I don’t think I have ever awakened with such a sense of longing and dismay that it wasn’t real.
So, I wish she were here, because I want to ask her, “How do I get that? How do I achieve that?”
I know what she would say.
“Just don’t you worry about it. If God means it for you, it will come to you. But you have to make sure you’re ready for it. Be yourself. Be honest. Be true. Be a good person. Love everyone, just like God does. You do your best. That’s all you can do. And while you’re doing your best, you enjoy what you do have, and be thankful for it.”
After all, God had given all that to her… and then taken away the center of it, yet she wasn’t bitter. She was still herself.
There’s a lesson there, I guess. Somewhere.

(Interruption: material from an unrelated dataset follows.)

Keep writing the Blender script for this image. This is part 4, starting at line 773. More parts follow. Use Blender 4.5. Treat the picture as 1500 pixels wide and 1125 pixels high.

I’m still me. Or, at least, working on it. So… I’ll enjoy what I have. I AM thankful for it, moreso now that I’m in the center of a maelstrom of change and uncertainty.
So.
I will go through my days trying to identify the things for which I AM most thankful, and I will cherish them and care for them. All else will fall away. I can’t get distracted by the unimportant details.
Live honestly. It’s time. Time to integrate my many selves that are displayed to various people.
I miss you, Grandma. I don’t know if you’d be proud of me or not, but at least I can take the example you were and try to make my life better because of it. I want to be the complete woman that you were.
She’s in here somewhere.





November 7th, 2006 at 4:05 pm
Joy – so poetic and truthful post. It’s brave of you to share your doubts, wishes and regrets. I don’t know what to respond to first! Seems like you are on the right path to living your life as a superior woman.
I would love to talk more with you about the “integrate my many selves that are displayed to various people.” this is something that perplexes me as well.